Chuyun Oh is a Ph. D. student in Performance as Public Practice (PPP) at The University of Texas at Austin. She received her Master degree at Ewha Womans University in South Korea majoring philosophy and dance aesthetics. Her master thesis investigates the gender critique on South Korean television advertisement dances. She won several academic scholarships and international performance awards, including Fulbright Graduate Study Award (2009). She is an author of two books about interdisciplinary arts and criticism, titled The Subjective Objectivity of Language; Three metaphors: Language, Image, and the Body (Seoul: Da Vinci, 2009) and Speak Criticism Critically: Interdisciplinary Arts Meta-Criticism (Eds. Chuyun Oh and Minguan Kim, Seoul: Dao, 2009) respectively, sponsored by Korean Arts Counsel. She has worked as a practitioner, choreographer, critic, and performance studies scholar. Her current research focuses on postcolonial feminist critique on the race, gender, and class representation in the 21st century Korean pop culture. 


Eleanor Owicki

Eleanor Owicki

Eleanor Owicki is a PhD Candidate in the Performance as Public Practice Program. Her dissertation, "Staging a Shared Future Performance and the Search for Inclusive Narratives in the 'New' Belfast," focuses on the relationship between theatre and the ongoing Northern Irish peace process. In 2011, she received a William J. Powers Graduate Fellowship, which honors excellence in graduate research. Publications include “Rattle Away at Your Bin: Women, Community, and Bin Lids in Northern Irish Drama” in Theatre Symposium and book and performance reviews in Theatre Journal. She currently serves as the Assistant Editor for the journal Theatre Research International. She has presented at many conferences, including the Association of Theatre in Higher Education, the American Conference of Irish Studies and the American Society for Theatre Research. Eleanor is also a dramaturg, and has worked on UT productions including The Trojan Women, Threepenny Opera, and this year’s Intimate Apparel.


Roén Salinas

Roen Salinas

Roén Salinas (M.F.A., Dance, UT/Austin) is currently a doctoral candidate in the U.T. Performance as Public Practice program with graduate portfolios in Mexican-American Studies and RGK Nonprofit Management and Philanthropic Studies. His research examines Southwest Borderlands identity and histories in American dance, with a focus on Chicana/o performance and barrio cultural production. Salinas has presented research for the Society of Dance History Scholars (SDHS), Texas Association of Chicana/os in Higher Education (TAChE), the National Association for Chicana and Chicano Studies (NACCS), and the National Association of Latino Arts and Culture (NALAC). As dissertation research he coordinated the UT/Center for Mexican-American Studies and Department of Theater cosponsored symposium titled “Danzas: Siglo XXI: Modern Movimientos.”

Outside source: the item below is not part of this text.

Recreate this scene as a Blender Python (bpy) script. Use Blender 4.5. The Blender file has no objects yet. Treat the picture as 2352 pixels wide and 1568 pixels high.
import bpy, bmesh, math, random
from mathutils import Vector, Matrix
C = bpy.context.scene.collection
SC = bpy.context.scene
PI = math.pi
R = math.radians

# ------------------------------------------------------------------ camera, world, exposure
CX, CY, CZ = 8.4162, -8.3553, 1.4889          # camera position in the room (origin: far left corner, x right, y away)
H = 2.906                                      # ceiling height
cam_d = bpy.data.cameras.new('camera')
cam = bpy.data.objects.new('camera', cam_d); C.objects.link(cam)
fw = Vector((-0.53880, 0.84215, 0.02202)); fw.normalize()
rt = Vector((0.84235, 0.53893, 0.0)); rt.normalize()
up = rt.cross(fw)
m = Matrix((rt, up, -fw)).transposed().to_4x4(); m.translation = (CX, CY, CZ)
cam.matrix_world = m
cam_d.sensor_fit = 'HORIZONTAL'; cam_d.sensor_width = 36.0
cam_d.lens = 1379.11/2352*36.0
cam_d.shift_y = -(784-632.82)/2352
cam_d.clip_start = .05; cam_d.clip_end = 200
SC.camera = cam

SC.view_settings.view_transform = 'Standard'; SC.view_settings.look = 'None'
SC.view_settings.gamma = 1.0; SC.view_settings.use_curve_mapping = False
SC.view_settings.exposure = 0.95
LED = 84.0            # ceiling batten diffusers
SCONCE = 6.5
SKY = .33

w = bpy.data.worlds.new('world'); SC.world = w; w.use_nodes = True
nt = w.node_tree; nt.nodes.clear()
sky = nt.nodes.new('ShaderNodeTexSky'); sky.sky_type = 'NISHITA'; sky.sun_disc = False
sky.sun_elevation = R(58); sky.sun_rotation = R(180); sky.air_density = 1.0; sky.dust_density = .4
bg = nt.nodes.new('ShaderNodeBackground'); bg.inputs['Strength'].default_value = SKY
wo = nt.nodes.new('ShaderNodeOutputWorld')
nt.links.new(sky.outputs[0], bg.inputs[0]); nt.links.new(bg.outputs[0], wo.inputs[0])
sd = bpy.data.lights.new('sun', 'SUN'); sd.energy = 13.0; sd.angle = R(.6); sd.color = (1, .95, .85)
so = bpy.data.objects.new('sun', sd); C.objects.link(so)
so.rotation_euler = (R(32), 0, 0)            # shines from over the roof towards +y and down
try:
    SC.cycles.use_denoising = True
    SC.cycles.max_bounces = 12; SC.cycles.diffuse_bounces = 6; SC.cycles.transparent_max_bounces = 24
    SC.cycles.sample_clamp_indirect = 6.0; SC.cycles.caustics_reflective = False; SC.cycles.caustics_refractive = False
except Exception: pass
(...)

A Tejano artist/scholar/citizen, Salinas is the artistic director/choreographer of Austin’s AZTLAN Dance Company, where he integrates research with practice to create thought-provoking Tejano/Xicano inspired dance that draws from pre-Columbian, folk, and contemporary forms. Roén is active in numerous public forums, boards, and initiatives that advocate the arts. He teaches Theater and Dance/CMAS cross listed undergraduate courses in Chicano Performance, Dance in Chicano Society, Latino Dance Rhythms, and Mexican-American Public Performance.